- **EXERCISE DETAILS**:
Every line from the one with "Build this scene" to the one with "COL = SC.collection", including those two, is to be copied exactly; all other lines of the entries below are left out.

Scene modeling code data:
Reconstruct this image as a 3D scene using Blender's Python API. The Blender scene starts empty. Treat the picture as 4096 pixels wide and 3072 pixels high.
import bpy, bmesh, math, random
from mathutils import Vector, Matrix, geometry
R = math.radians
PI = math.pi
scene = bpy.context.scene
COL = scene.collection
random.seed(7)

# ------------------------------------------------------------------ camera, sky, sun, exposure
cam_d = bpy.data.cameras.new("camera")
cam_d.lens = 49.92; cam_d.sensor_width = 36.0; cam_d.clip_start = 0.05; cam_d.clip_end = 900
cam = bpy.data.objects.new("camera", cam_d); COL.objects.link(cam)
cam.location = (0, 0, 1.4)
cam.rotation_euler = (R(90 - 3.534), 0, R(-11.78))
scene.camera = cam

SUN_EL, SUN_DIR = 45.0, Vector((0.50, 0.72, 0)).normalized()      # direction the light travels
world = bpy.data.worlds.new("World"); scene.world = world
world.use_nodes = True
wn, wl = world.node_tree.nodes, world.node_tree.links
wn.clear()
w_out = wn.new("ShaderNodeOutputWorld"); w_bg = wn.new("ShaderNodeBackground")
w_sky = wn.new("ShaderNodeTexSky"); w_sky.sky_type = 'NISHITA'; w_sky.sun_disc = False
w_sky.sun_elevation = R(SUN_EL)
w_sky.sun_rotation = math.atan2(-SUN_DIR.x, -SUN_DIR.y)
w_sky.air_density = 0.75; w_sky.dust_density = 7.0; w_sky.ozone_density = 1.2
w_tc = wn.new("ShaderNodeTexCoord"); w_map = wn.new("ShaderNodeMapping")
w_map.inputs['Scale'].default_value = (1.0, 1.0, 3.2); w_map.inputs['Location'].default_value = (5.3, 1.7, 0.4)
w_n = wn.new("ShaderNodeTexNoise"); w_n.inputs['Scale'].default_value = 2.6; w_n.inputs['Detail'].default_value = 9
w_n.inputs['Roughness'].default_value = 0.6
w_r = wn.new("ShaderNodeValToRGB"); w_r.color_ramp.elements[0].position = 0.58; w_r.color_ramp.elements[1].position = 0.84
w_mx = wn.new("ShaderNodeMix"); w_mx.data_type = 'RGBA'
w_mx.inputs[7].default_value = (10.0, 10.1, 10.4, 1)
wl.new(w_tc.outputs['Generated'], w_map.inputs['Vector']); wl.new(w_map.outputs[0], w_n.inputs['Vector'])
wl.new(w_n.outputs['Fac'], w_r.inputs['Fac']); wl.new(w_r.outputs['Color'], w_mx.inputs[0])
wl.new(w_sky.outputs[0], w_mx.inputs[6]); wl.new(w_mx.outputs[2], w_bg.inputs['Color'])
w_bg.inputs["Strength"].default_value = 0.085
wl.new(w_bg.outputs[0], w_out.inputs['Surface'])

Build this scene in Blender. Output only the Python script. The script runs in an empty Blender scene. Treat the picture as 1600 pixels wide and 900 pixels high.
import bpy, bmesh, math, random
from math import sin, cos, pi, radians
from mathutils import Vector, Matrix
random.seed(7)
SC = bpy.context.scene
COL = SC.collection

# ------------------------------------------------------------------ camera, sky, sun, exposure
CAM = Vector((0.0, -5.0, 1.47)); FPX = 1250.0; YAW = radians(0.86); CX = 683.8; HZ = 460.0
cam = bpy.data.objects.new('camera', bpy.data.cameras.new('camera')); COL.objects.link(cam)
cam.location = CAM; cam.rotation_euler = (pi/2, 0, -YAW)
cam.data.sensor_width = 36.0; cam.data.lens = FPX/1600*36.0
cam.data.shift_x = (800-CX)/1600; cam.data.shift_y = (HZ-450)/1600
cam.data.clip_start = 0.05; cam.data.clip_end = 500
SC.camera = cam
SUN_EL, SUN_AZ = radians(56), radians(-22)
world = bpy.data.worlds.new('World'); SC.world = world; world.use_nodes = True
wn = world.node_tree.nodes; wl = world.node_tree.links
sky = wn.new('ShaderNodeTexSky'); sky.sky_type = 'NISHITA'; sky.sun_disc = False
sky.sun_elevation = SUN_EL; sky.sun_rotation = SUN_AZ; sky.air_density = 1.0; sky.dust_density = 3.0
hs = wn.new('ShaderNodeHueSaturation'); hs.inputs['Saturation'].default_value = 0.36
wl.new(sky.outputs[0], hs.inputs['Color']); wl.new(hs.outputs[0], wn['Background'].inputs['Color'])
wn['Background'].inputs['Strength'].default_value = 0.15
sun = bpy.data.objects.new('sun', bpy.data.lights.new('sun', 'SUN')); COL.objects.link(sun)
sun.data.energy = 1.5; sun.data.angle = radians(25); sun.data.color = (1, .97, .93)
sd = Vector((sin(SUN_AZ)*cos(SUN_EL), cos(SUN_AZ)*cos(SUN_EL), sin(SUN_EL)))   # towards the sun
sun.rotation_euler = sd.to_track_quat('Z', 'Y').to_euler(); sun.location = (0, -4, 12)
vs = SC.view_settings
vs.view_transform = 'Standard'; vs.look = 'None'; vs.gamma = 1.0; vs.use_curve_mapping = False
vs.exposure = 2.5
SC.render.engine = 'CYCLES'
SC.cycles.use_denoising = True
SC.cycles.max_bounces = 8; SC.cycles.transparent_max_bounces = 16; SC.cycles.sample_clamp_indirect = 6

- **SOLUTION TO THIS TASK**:
Build this scene in Blender. Output only the Python script. The script runs in an empty Blender scene. Treat the picture as 1600 pixels wide and 900 pixels high.
import bpy, bmesh, math, random
from math import sin, cos, pi, radians
from mathutils import Vector, Matrix
random.seed(7)
SC = bpy.context.scene
COL = SC.collection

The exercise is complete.